> [Written task] Return only the lines from the top of the data down to the one that holds "b = MB(); b.box((-0.33, -0.02, 0.48), (0.33, 0.02, 0.52));", both included, without any pictures.
-- start --
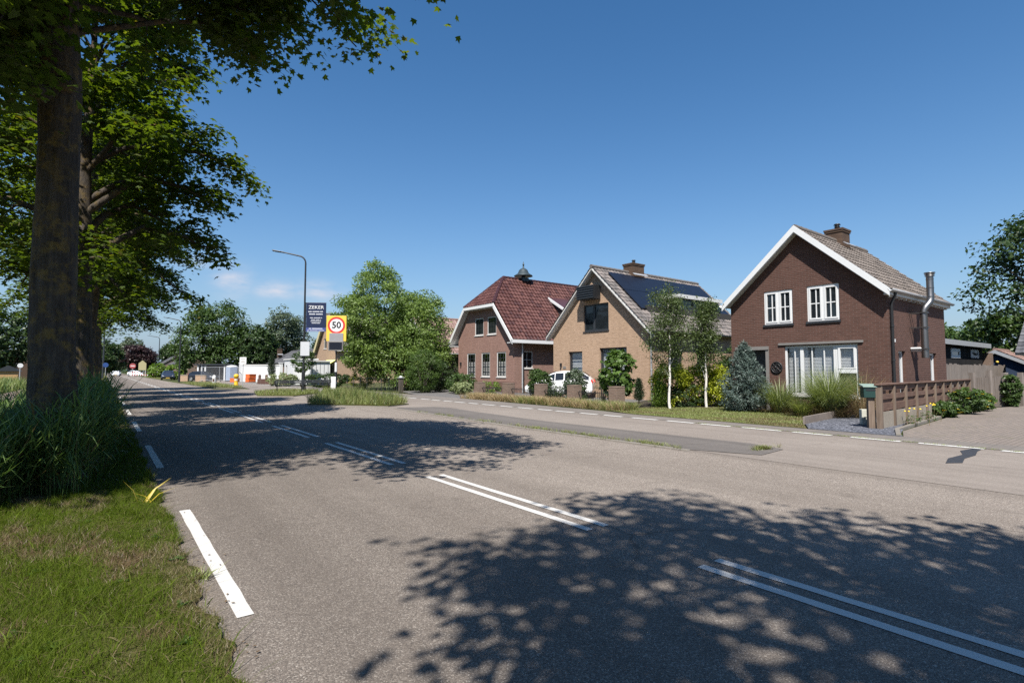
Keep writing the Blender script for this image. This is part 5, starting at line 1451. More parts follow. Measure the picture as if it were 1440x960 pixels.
# banner on the lamp
bn = thing('advert_banner', 'dark blue advertising board headed ZEKER fixed to the tall street lamp', 'banner', (11.46, 37.24, 5.18), R(-33))
b = MB(); b.box((-0.66, -0.03, -1.0), (0.66, 0.03, 1.0)); b.build('board', plain('navy_board', (0.010, 0.018, 0.055), 0.4, var=0.08), bn, local=True, bevel=0.01)
b = MB(); b.box((-0.66, -0.036, -1.0), (0.66, -0.031, -0.74)); b.build('footer_strip', plain('navy_footer', (0.05, 0.07, 0.22), 0.4), bn, local=True)
text_mesh('lettering', 'ZEKER', 0.33, M['white'], bn, (0.0, -0.034, 0.66), (R(90), 0, 0), bold=0.002, sx=1.08)
b = MB(); rnd = random.Random(5)
for (z, wd, hh) in ((0.37, 1.06, 0.075), (0.20, 0.92, 0.085), (-0.06, 0.80, 0.06), (-0.19, 0.66, 0.05), (-0.30, 0.70, 0.05), (-0.42, 0.56, 0.055), (-0.80, 0.94, 0.075), (-0.93, 1.14, 0.05)):
    x = -wd/2
    while x < wd/2-0.02:
        l = min(rnd.uniform(0.035, 0.06), wd/2-x)
        b.box((x, -0.0385, z-hh/2), (x+l, -0.0365, z+hh/2*rnd.choice((1, 1, 0.8)))); x += l+(0.012 if rnd.random() < 0.87 else 0.06)
b.build('small_print', plain('print_white', (0.5, 0.52, 0.56), 0.6), bn, local=True)
b = MB()
for z in (0.93, 0.45, 0.0, -0.45, -0.93): b.box((-0.80, -0.02, z-0.03), (-0.62, 0.02, z+0.03))
b.tube([(-0.72, 0, -1.0), (-0.72, 0, 1.0)], 0.045, 8)
b.build('bracket', M['black'], bn, local=True)
ns = thing('notice_board', 'plain pale grey notice plate on the tall street lamp under the banner', 'sign', (10.83, 37.50, 3.0), R(-36))
b = MB(); b.box((-0.31, -0.015, -0.49), (0.31, 0.015, 0.49)); b.build('plate', plain('grey_plate', (0.46, 0.47, 0.50), 0.5, var=0.06), ns, local=True, bevel=0.01)
b = MB(); b.box((-0.33, -0.02, 0.48), (0.33, 0.02, 0.52)); b.box((-0.33, -0.02, -0.52), (0.33, 0.02, -0.48)); b.build('edge_strip', M['anth'], ns, local=True)

# ------------------------------------------------------------------ the 50 sign
sg = thing('speed_sign', 'yellow speed sign reading 50 with a dark radar display on a banded pole', 'road sign', (12.55, 36.3, 0), R(-31))
M['signyellow'] = plain('sign_yellow', (0.72, 0.48, 0.06), 0.5, var=0.04); M['signred'] = plain('sign_red', (0.50, 0.035, 0.025), 0.5, var=0.05); M['signwhite'] = plain('sign_white', (0.76, 0.75, 0.74), 0.5, var=0.03)
b = MB(); b.box((-0.66, -0.02, 3.52), (0.66, 0.02, 5.26)); b.build('yellow_board', M['signyellow'], sg, local=True, bevel=0.01)
def disc(mb, r0, r1, c, y, n=40):
    vs = []
    for r in (r0, r1):
        for k in range(n): a = 2*math.pi*k/n; vs.append((c[0]+r*math.cos(a), y, c[1]+r*math.sin(a)))
    if r0 > 0: mb.add(vs, [(k, (k+1) % n, n+(k+1) % n, n+k) for k in range(n)])
    else: mb.add(vs[n:], [tuple(range(n))])
b = MB(); disc(b, 0.0, 0.58, (0, 4.60), -0.024); b.build('white_disc', M['signwhite'], sg, local=True)
b = MB(); disc(b, 0.44, 0.58, (0, 4.60), -0.028); b.build('red_ring', M['signred'], sg, local=True)
text_mesh('lettering', '50', 0.62, plain('sign_black', (0.02, 0.02, 0.025), 0.5), sg, (0, -0.03, 4.60), (R(90), 0, 0), bold=0.02)
b = MB(); b.box((-0.45, -0.07, 3.48), (0.47, -0.03, 4.06)); b.build('grey_panel', plain('solar_grey', (0.25, 0.25, 0.26), 0.4, var=0.15), sg, local=True, bevel=0.008)
b = MB(); b.box((-0.50, -0.16, 2.86), (0.48, 0.02, 3.49)); dsp = b.build('display_case', M['lintel'], sg, local=True, bevel=0.02)
b = MB(); b.box((-0.43, -0.168, 2.93), (0.42, -0.161, 3.43)); b.build('screen', dark_glass('display_glass', (0.012, 0.013, 0.022), 0.2), dsp, local=True)
for z0, z1, mt in ((-0.1, 0.62, 'black'), (0.62, 0.74, 'white'), (0.74, 1.42, 'black'), (1.42, 2.06, 'white'), (2.06, 3.0, 'black'), (3.0, 5.2, 'black')):
    b = MB(); b.tube([(0, 0.07, z0), (0, 0.07, z1)], 0.085 if z1 < 3 else 0.05, 12, smooth=True); b.build('pole_band' if z1 < 3 else 'pole', M[mt], sg, local=True)
b = MB(); b.box((-0.28, -0.16, 0.1), (0.04, 0.06, 1.08)); b.build('control_box', M['signwhite'], sg, local=True, bevel=0.02)

# ------------------------------------------------------------------ iron trestle benches by the lamp
def iron_frame(x, y, rz, lab):
    t_ = thing('iron_bench', lab, 'bench', (x, y, 0.1), rz, 'black iron benches under the street lamp')
    for s in (-0.75, 0.75):
        b = MB()
        b.tube([(s, 0, 0), (s, 0, 0.78)], 0.03, 6)
        b.tube([(s, 0, 0.05), (s-0.1, -0.25, 0.0), (s-0.1, -0.42, 0.1)], 0.026, 6)
        b.tube([(s, 0, 0.36), (s, -0.2, 0.40), (s, -0.40, 0.46), (s, -0.44, 0.62)], 0.026, 6)
        b.tube([(s, -0.2, 0.4), (s, -0.24, 0.55), (s, -0.16, 0.64), (s, -0.12, 0.72)], 0.016, 5)
        b.build('side_frame', M['black'], t_, local=True)
    b = MB()
    for i in range(3): b.box((-0.9, -0.10-0.14*i, 0.46), (0.9, 0.0-0.14*i, 0.49))
    b.build('seat', M['anth'], t_, local=True)
    b = MB()
    for z in (0.58, 0.70): b.box((-0.9, -0.03, z), (0.9, 0.0, z+0.09))
    b.build('backrest', M['anth'], t_, local=True)
iron_frame(9.5, 36.1, R(-28), 'black iron bench left of the lamp post')
iron_frame(11.3, 36.2, R(-28), 'black iron bench between the lamp post and the speed sign')
# ------------------------------------------------------------------ cars
def make_car(name, label, x, y, rz, paint, L=4.05, W=1.72, H=1.5, detail=True, group=None, hatch=True):
    """car along local +X (front), built from cross-sections"""
    root = thing(name, label, 'car', (x, y, 0), rz, group)
    k = L/4.05
    # x, sill z, belt z, half width low, half width belt, roof z (None outside cabin), roof half width
    st = [(-2.02, 0.42, 0.72, 0.60, 0.58, 0.80, 0.52), (-1.98, 0.30, 0.88, 0.74, 0.74, 0.95, 0.60), (-1.80, 0.24, 0.98, 0.83, 0.82, 1.22 if hatch else 1.0, 0.60), (-1.45, 0.22, 1.00, 0.86, 0.85, 1.42 if hatch else 1.08, 0.60),
          (-1.0, 0.20, 0.98, 0.86, 0.86, 1.48 if hatch else 1.40, 0.61), (-0.4, 0.20, 0.95, 0.86, 0.86, 1.50, 0.62), (0.15, 0.20, 0.92, 0.86, 0.86, 1.46, 0.61), (0.55, 0.20, 0.90, 0.86, 0.85, 1.30, 0.60),
          (0.95, 0.20, 0.89, 0.86, 0.84, 1.08, 0.62), (1.25, 0.20, 0.87, 0.86, 0.82, 0.93, 0.66), (1.60, 0.22, 0.78, 0.84, 0.78, 0.83, 0.62), (1.88, 0.26, 0.66, 0.76, 0.68, 0.70, 0.54), (2.02, 0.36, 0.56, 0.58, 0.52, 0.58, 0.42)]
    ws = W/1.72; hs = H/1.5
    def ring(s):
        X, z0, zb, w0, wb, zr, wr = s
        X *= k; z0 *= hs; zb *= hs; zr *= hs; w0 *= ws; wb *= ws; wr *= ws
        half = [(0, z0), (w0*0.9, z0), (w0, z0+0.10), (w0*1.01, (z0+zb)/2), (wb, zb-0.03), (wb*0.965, zb), (wr+(wb*0.965-wr)*0.12, zb+(zr-zb)*0.86), (wr*0.82, zr-0.01*hs), (0, zr+0.012)]
        return [(X, -a, z) for a, z in half] + [(X, a, z) for a, z in half[-2:0:-1]]
    rings = [ring(s) for s in st]; n = len(rings[0])
    body = MB(); vs = [p for r in rings for p in r]; fs = []; ms = []
    glassf = []
    for i in range(len(rings)-1):
        for j in range(n):
            f = (i*n+j, i*n+(j+1) % n, (i+1)*n+(j+1) % n, (i+1)*n+j)
            fs.append(f)
    fs.append(tuple(range(n))); fs.append(tuple(reversed(range((len(rings)-1)*n, len(rings)*n))))
    body.add(vs, fs, 0, True)
    bo = body.build('body', paint, root, local=True)
    sb = bo.modifiers.new('smooth', 'SUBSURF'); sb.levels = 1; sb.render_levels = 2
    # windows: slightly proud dark panes following the cabin sides
    def side_pt(i, s, low):
        a = rings[i][5]; b = rings[i][6]
        t_ = 0.10 if low else 0.93
        return Vector((a[0]+(b[0]-a[0])*t_, s*(abs(a[1])+(abs(b[1])-abs(a[1]))*t_ + 0.008), a[2]+(b[2]-a[2])*t_))
    for s in (-1, 1):
        for (i0, i1) in ((2, 4), (4, 5), (5, 6), (6, 8)):
            g = MB(); P = []
            lo = [side_pt(i, s, True) for i in range(i0, i1+1)]; hi = [side_pt(i, s, False) for i in range(i0, i1+1)]
            if i1-i0 == 1:
                dx = (lo[1]-lo[0])*0.06; lo = [lo[0]+dx, lo[1]-dx]; hi = [hi[0]+dx, hi[1]-dx]
            m = len(lo); g.add(lo+hi, [(q, q+1, m+q+1, m+q) for q in range(m-1)])
            g.build('side_window', M['dglass'], root, local=True)
    g = MB()
    def top(i, w_, z_): 
        a = rings[i]; return a, w_
    # windscreen and rear window
    def screen(ia, ib, nm):
        a6, b6 = rings[ia], rings[ib]
        g = MB(); P = [Vector(a6[7])+Vector((0.02, 0.05, 0.022)), Vector((a6[7][0]+0.02, -a6[7][1]-0.05, a6[7][2]+0.022)), Vector((b6[7][0]-0.02, -b6[7][1]-0.04, b6[7][2]+0.022)), Vector(b6[7])+Vector((-0.02, 0.04, 0.022))]
        g.add(P, [(0,1,2,3)]); g.build(nm, M['dglass'], root, local=True)
    screen(6, 8, 'windscreen'); screen(2, 3, 'rear_window')
    for s in (-1, 1):
        for xx in (-1.28*k, 1.27*k):
            wv = MB(); r = 0.31*hs
            yy = s*0.80*ws
            prof = [(0.20, -0.09), (r-0.03, -0.10), (r, -0.06), (r, 0.06), (r-0.03, 0.10), (0.20, 0.09)]
            vs = []; nn = 20
            for (rr, ay) in prof:
                for q in range(nn): a = 2*math.pi*q/nn; vs.append((xx+rr*math.cos(a), yy+s*ay, r+rr*math.sin(a)))
            fs = [(p*nn+q, p*nn+(q+1) % nn, (p+1)*nn+(q+1) % nn, (p+1)*nn+q) for p in range(len(prof)-1) for q in range(nn)]
            wv.add(vs, fs, 0, True); wo_ = wv.build('wheel', M['rubber'], root, local=True)
            rm = MB(); cx_ = (xx, yy+s*0.085, r)
            vs = [(cx_[0]+0.215*math.cos(2*math.pi*q/nn), cx_[1]-s*0.02, cx_[2]+0.215*math.sin(2*math.pi*q/nn)) for q in range(nn)]
            rm.add(vs, [tuple(range(nn))], 1)
            for q in range(7):
                a = 2*math.pi*q/7; rm.obox(Vector(cx_), Vector(cx_)+Vector((0.2*math.cos(a), 0, 0.2*math.sin(a))), 0.05, 0.03, 0, up=(0, 1, 0))
            rm.tube([(cx_[0]+0.205*math.cos(2*math.pi*q/nn), cx_[1], cx_[2]+0.205*math.sin(2*math.pi*q/nn)) for q in range(nn+1)], 0.02, 6, 0, cap=False)
            rm.build('rim', [M['zinc'], M['black']], wo_, local=True)
            ar = MB()
            pts = [(xx+(r+0.045)*math.cos(a), s*0.872*ws, r+(r+0.045)*math.sin(a)) for a in [math.pi*q/14 for q in range(15)]]
            ar.add([(xx+rr*math.cos(math.pi*q/14), s*0.868*ws, r+rr*math.sin(math.pi*q/14)) for rr in (r-0.02, r+0.04) for q in range(15)], [(q, q+1, 15+q+1, 15+q) for q in range(14)])
            ar.build('wheel_arch', M['black'], root, local=True)
        hl = MB(); hl.tube([(1.62*k, s*0.70*ws, 0.70*hs), (1.80*k, s*0.64*ws, 0.655*hs), (1.93*k, s*0.52*ws, 0.61*hs)], [0.03, 0.065, 0.04], 8); hl.build('headlight', M['headlight'], root, local=True)
        tl = MB(); tl.tube([(-1.93*k, s*0.68*ws, 1.02*hs), (-1.99*k, s*0.66*ws, 0.85*hs)], [0.05, 0.06], 8); tl.build('tail_light', M['signred'], root, local=True)
        mr = MB(); mr.obox((0.82*k, s*0.90*ws, 0.96*hs), (0.96*k, s*1.0*ws, 0.98*hs), 0.12, 0.13); mr.build('wing_mirror', paint, root, local=True, bevel=0.02)
    gr = MB(); gr.box((2.0*k, -0.36*ws, 0.38*hs), (2.03*k, 0.36*ws, 0.50*hs)); gr.build('grille', M['black'], root, local=True)
    npl = MB(); npl.box((2.03*k, -0.25, 0.30*hs), (2.045*k, 0.25, 0.38*hs)); npl.build('number_plate', M['signyellow'], root, local=True)
    return root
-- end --
> [Right answer]
Keep writing the Blender script for this image. This is part 5, starting at line 1451. More parts follow. Measure the picture as if it were 1440x960 pixels.
# banner on the lamp
bn = thing('advert_banner', 'dark blue advertising board headed ZEKER fixed to the tall street lamp', 'banner', (11.46, 37.24, 5.18), R(-33))
b = MB(); b.box((-0.66, -0.03, -1.0), (0.66, 0.03, 1.0)); b.build('board', plain('navy_board', (0.010, 0.018, 0.055), 0.4, var=0.08), bn, local=True, bevel=0.01)
b = MB(); b.box((-0.66, -0.036, -1.0), (0.66, -0.031, -0.74)); b.build('footer_strip', plain('navy_footer', (0.05, 0.07, 0.22), 0.4), bn, local=True)
text_mesh('lettering', 'ZEKER', 0.33, M['white'], bn, (0.0, -0.034, 0.66), (R(90), 0, 0), bold=0.002, sx=1.08)
b = MB(); rnd = random.Random(5)
for (z, wd, hh) in ((0.37, 1.06, 0.075), (0.20, 0.92, 0.085), (-0.06, 0.80, 0.06), (-0.19, 0.66, 0.05), (-0.30, 0.70, 0.05), (-0.42, 0.56, 0.055), (-0.80, 0.94, 0.075), (-0.93, 1.14, 0.05)):
    x = -wd/2
    while x < wd/2-0.02:
        l = min(rnd.uniform(0.035, 0.06), wd/2-x)
        b.box((x, -0.0385, z-hh/2), (x+l, -0.0365, z+hh/2*rnd.choice((1, 1, 0.8)))); x += l+(0.012 if rnd.random() < 0.87 else 0.06)
b.build('small_print', plain('print_white', (0.5, 0.52, 0.56), 0.6), bn, local=True)
b = MB()
for z in (0.93, 0.45, 0.0, -0.45, -0.93): b.box((-0.80, -0.02, z-0.03), (-0.62, 0.02, z+0.03))
b.tube([(-0.72, 0, -1.0), (-0.72, 0, 1.0)], 0.045, 8)
b.build('bracket', M['black'], bn, local=True)
ns = thing('notice_board', 'plain pale grey notice plate on the tall street lamp under the banner', 'sign', (10.83, 37.50, 3.0), R(-36))
b = MB(); b.box((-0.31, -0.015, -0.49), (0.31, 0.015, 0.49)); b.build('plate', plain('grey_plate', (0.46, 0.47, 0.50), 0.5, var=0.06), ns, local=True, bevel=0.01)
b = MB(); b.box((-0.33, -0.02, 0.48), (0.33, 0.02, 0.52)); b.box((-0.33, -0.02, -0.52), (0.33, 0.02, -0.48)); b.build('edge_strip', M['anth'], ns, local=True)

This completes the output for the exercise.